The restrictions are in response to the ever louder indignation from taxpayers who have footed the bill for under-performing executives whose businesses lost billions while the executives received massive bonuses, despite making massive losses.
More in the NYTimes.
I seem to remember someone on Wall St referring to that very sum as 'the poverty level' in New York, and also another person mentioning $400,000 as the poverty level in Washington. I know things are expensive, but really. Then again my father favoured his home in Mandurah in Western Australia which ranks equal 6th with Los Angeles, and slighty cheaper than San Diego as San Jose falls down the list. My in-laws live on Queensland's Sunshine Coast which is right up the top of the list, while my brothers live in Perth, which co-incidentally ranks with London for affordability.

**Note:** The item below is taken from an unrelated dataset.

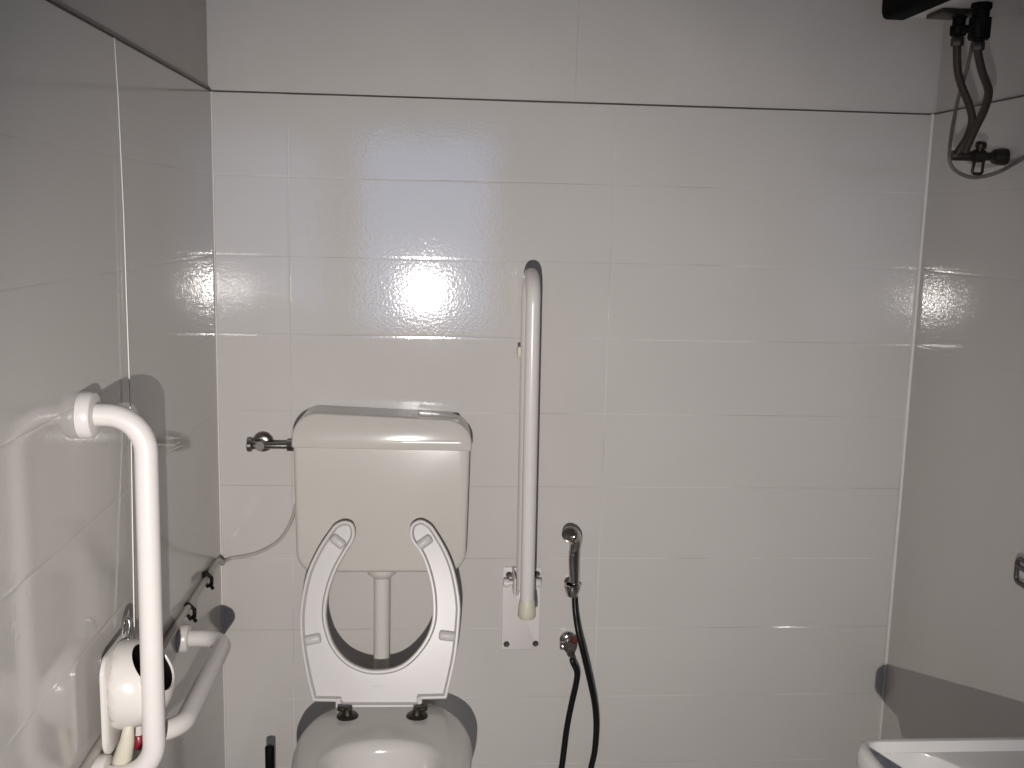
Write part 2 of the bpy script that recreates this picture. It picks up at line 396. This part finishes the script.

Australia currently ranks as the least affordable nation on earth for housing with my hometown Sydney the most expensive.
I guess they won't be relocating any of those US banks to Sydney, if you think New York is expensive you'll find that $500,000 won't maintain much of a lifestyle in Sydney, although you might manage a mortgage on a small place and have no life.
President Obama's objective is to get performance based renumeration back in vogue, and seeing how long it might take some of the bailed-out institutions to repay their debt, perhaps we'll need to see a new breed of younger bankers, or at least those with a life expectancy long enough to cash in their bonus shares.